M. Souvy, a government printer of Tahiti, had given the site out of his humble savings. By the sign, in his blunt way, he struck at education which does not teach the simple necessity of progress—common sense.

“Cela saute aux yeux,” he had said.

He was long dead, but his symbol provoked a question from every new-comer, and kept alive his name and philosophy. I never saw it but I thought of an article I had once written that led to the overturning of the educational system of a country. How all guide-posts point to oneself! Near the school-house, a dozen yards from the salt water, was a native house with a straw roof, a mere old shell, untenanted.

M. Edmond Brault, the government employee and musical composer, a passenger on the diligence, had with him his violin, intending to spend the day in company with it in a grove. He remarked the tumbledown condition of the house, and said:

“I have sat under that toil de chaume, that straw roof, and talked with and played for a painter who was living there quite apart from the world. He was Monsieur Paul Gauguin, and he had a very distingué establishment. The walls of his atelier were covered with his canvases, and in front of the house he had a number of sculptures in wood. That was about 1895, I think. I can see the maitre now. He wore a pareu of red muslin and an undershirt of netting. He said that he adored this corner of the world and would never leave it. He had returned from Paris more than ever convinced that he was not fitted to live in Europe. Yet, mon ami, he ran away from here, and went to the savage Marquesas Islands, where he died in a few years. He loved the third étude of Chopin, and the andante of Beethoven’s twenty-third sonata. You know music says things we would be almost afraid to put in words, if we could. If Flaubert might have written ‘Madame Bovary’ or ‘Salambô’ in musical notes, he would not have been prosecuted by the censor. We musicians have that advantage.”

“In America,” I replied, “we have never yet censored musical compositions, and many works are played freely because the censors and the reform societies’ detectives cannot understand them. But if our inquisitors take up music, they may yet reach them. For instance, the prelude of ‘Tristan and Isolde,’ and Strauss’ ‘Salome.’ ”

“No,” returned the Frenchman, quickly; “music would make them liberals.”

A little farther on, in the valley of Punaruu, the amiable violinist and pianist showed me the ruins of defense works thrown up by the French to withstand the attacks of the great chieftain, Oropaa of Punaauia, who with his warriors had here disputed foot by foot the advance of the invaders. These Tahitians were without artillery, mostly without guns of any sort, but they utilized the old strategy of the intertribal wars, and rolled huge rocks down upon the French troops in narrow defiles.
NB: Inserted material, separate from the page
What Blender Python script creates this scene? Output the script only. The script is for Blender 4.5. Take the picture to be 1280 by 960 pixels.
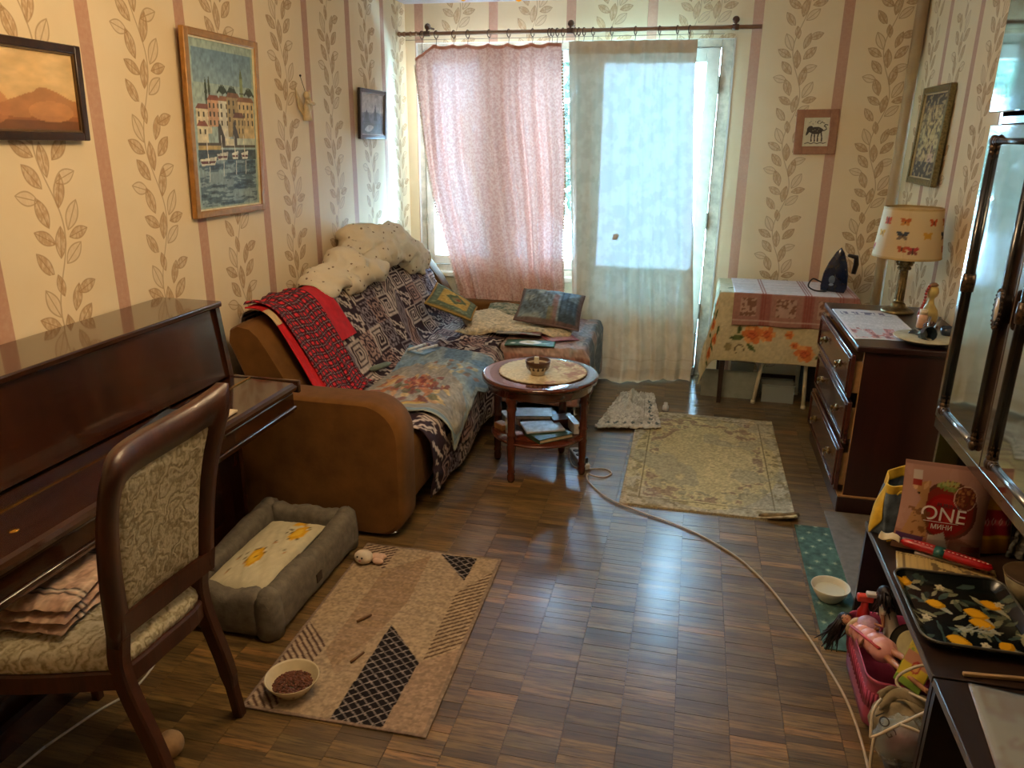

We saw from our seats through the shadows of the gorge of Punaruu two of the horns of Maiao, the Diadem. In the far recesses of those mountains were almost inaccessible caves in which the natives laid their dead, and where one found still their moldering skeletons. M. Brault touched my shoulder.

“Rumor has it that the body of Pomaré the Fifth is there,” he said; “that it was taken secretly from the tomb you have seen near Papeete, and carried here at night. There are photographs of those old skeletons taken in that grotto of the tupapaus, as the natives call the dead and their ghosts. The natives will not discuss that place.”